And so we shut up the Hedge-School Library, and close the Galway Nights’ Entertainments. They are not quite so genteel as Almack’s, to be sure; but many a lady who has her opera-box in London has listened to a piper in Ireland.
Apropos of pipers: here is a young one that I caught and copied to-day. He was paddling in the mud, shining in the sun careless of his rays, and playing his little tin-music as happy as Mr. Cooke with his oboe.
Perhaps the above verses and tales are not unlike my little Galway musician. They are grotesque and rugged; but they are pretty and innocent-hearted too; and as such, polite persons may deign to look at them for once in a way. While we have Signor Costa in a white neckcloth, ordering opera-bands to play for us the music of Donizetti, which is not only sublime but genteel; of course such poor little operatives as he who plays the wind-instrument yonder, cannot expect to be heard often; but is not this Galway? and how far is Galway from the Haymarket?
CHAPTER XVII
FROM GALWAY TO BALLYNAHINCH
THE Clifden car, which carries the Dublin letters into the heart of Connemara, conducts the passenger over one of the most wild and beautiful districts that it is ever the fortune of a traveller to examine; and I could not help thinking, as we passed through it, at how much pains and expense honest English Cockneys are, to go and look after natural beauties far inferior, in countries which, though more distant, are not a whit more strange than this one. No doubt, ere long, when people know how easy the task is, the rush of London tourism will come this way; and I shall be very happy if these pages shall be able to awaken in one bosom, beating in Tooley Street or the Temple, the desire to travel towards Ireland next year.
After leaving the quaint old town behind us, and ascending one or two small eminences to the north-westward, the traveller, from the car, gets a view of the wide sheet of Lough Corrib shining in the sun, as we saw it, with its low dark banks stretching round it. If the view is gloomy, at least it is characteristic; nor are we delayed by it very long; for though the lake stretches northwards into the very midst of the Joyce country (and is there in the close neighbourhood of another huge lake, Lough Mask, which again is near to another sheet of water), yet from this road henceforth, after keeping company with it for some five miles, we only get occasional views of it, passing over hills and through trees, by many rivers and smaller lakes, which are dependent upon that of Corrib. Gentlemen’s seats, on the road from Galway to Moycullen, are scattered in great profusion—perhaps there is grass growing on the gravel walk, and the iron gates of the tumble-down old lodges are rather rickety; but for all that, the places look comfortable, hospitable, and spacious; and as for the shabbiness and want of finish here and there, the English eye grows quite accustomed to it in a month; and I find the bad condition of the Galway houses by no means so painful as that of the places near Dublin. At some of the lodges, as we pass, the mail-carman, with a warning shout, flings a bag of letters. I saw a little party looking at one which lay there in the road, crying, Come, take me! but nobody cares to steal a bag of letters in this country, I suppose, and the carman drove on without any alarm. Two days afterwards, a gentleman with whom I was in company left on a rock his book of fishing-flies; and I can assure you there was a very different feeling expressed about the safety of that.

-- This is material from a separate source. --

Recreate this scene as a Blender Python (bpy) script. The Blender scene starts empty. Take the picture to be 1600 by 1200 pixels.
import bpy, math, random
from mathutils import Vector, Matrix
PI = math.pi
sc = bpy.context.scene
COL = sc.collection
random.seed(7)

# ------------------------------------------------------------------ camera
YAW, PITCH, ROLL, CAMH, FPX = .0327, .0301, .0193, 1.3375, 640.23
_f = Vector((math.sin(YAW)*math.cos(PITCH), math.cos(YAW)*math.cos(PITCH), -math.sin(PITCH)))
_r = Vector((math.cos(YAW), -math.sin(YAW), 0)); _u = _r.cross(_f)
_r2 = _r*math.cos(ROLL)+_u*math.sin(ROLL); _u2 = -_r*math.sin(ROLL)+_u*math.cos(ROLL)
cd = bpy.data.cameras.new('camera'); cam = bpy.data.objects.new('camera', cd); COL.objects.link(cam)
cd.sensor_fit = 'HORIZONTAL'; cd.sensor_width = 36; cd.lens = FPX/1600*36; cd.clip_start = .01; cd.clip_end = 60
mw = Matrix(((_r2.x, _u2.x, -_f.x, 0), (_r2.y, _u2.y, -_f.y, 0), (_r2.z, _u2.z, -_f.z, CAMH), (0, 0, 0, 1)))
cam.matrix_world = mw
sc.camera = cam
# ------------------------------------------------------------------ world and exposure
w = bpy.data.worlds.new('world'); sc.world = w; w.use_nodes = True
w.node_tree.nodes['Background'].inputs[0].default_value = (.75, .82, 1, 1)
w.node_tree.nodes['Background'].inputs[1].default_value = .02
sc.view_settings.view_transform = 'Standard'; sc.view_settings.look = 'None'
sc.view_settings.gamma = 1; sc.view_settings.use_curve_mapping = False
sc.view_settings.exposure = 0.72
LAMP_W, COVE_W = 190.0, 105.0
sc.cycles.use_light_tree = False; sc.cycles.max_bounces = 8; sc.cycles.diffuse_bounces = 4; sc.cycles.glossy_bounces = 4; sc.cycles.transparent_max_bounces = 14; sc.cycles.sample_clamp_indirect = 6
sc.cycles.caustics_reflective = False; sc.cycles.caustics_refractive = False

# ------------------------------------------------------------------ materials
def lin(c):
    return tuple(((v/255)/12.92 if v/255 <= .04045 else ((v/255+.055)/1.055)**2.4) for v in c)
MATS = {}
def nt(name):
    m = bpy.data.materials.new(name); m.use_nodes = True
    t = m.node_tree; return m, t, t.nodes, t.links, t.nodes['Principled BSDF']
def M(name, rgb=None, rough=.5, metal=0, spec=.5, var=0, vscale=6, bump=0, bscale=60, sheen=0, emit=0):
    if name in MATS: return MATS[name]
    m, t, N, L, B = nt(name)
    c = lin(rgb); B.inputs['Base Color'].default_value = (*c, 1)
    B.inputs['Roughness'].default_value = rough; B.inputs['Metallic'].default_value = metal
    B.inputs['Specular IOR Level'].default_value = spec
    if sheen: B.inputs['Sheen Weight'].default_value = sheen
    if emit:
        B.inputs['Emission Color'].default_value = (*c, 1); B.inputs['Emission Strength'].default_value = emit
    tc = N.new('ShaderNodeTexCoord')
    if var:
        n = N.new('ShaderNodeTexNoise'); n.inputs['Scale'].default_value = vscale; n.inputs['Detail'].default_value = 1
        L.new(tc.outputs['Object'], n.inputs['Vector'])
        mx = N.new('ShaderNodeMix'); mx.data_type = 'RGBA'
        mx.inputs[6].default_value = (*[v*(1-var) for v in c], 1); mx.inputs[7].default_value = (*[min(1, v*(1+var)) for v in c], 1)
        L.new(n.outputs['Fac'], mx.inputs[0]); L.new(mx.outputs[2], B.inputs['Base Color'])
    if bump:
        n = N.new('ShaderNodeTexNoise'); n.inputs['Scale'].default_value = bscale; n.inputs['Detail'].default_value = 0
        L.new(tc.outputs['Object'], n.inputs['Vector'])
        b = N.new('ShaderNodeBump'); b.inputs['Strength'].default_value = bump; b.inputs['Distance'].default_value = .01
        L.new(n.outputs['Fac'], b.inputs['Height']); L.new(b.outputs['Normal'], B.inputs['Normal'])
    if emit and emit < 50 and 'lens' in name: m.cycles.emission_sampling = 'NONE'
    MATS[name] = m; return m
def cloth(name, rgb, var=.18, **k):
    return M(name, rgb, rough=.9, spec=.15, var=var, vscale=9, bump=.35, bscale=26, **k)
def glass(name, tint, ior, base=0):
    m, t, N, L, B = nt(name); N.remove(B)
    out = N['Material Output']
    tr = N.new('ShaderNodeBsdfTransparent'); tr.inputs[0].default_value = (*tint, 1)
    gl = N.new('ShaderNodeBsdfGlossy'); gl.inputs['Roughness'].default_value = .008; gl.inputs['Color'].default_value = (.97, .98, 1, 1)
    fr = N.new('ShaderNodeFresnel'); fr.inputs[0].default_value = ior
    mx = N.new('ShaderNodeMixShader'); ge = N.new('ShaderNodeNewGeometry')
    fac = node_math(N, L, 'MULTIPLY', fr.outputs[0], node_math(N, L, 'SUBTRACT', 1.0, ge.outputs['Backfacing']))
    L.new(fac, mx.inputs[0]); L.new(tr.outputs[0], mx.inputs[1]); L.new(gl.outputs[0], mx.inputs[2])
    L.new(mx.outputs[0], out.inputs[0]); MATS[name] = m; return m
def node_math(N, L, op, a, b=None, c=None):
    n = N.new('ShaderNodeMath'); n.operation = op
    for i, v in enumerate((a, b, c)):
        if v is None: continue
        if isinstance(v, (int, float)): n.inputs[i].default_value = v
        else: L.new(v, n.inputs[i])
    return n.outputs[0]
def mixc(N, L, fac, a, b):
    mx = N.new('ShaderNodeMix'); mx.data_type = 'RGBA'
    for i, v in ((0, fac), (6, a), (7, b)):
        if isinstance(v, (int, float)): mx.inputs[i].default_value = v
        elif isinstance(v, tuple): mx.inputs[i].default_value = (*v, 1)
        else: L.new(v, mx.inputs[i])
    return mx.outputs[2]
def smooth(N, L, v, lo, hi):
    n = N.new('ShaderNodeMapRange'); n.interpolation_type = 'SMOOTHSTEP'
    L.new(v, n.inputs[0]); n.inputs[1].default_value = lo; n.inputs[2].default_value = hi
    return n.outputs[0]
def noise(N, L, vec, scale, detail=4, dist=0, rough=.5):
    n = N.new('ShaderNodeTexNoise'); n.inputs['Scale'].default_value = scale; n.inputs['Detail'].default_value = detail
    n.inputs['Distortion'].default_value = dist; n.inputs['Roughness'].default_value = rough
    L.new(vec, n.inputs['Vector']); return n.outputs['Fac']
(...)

In the first part of the journey, the neighbourhood of the road seemed to be as populous as in other parts of the country,—troops of red-petticoated peasantry peering from their stone-cabins,—yelling children following the car, and crying, ‘Lash, lash!’ It was Sunday, and you would see many a white chapel among the green bare plains to the right of the road, the courtyard blackened with a swarm of cloaks. The service seems to continue (on the part of the people) all day. Troops of people, issuing from the chapel, met us at Moycullen, and ten miles farther on, at Oughterard, their devotions did not yet seem to be concluded.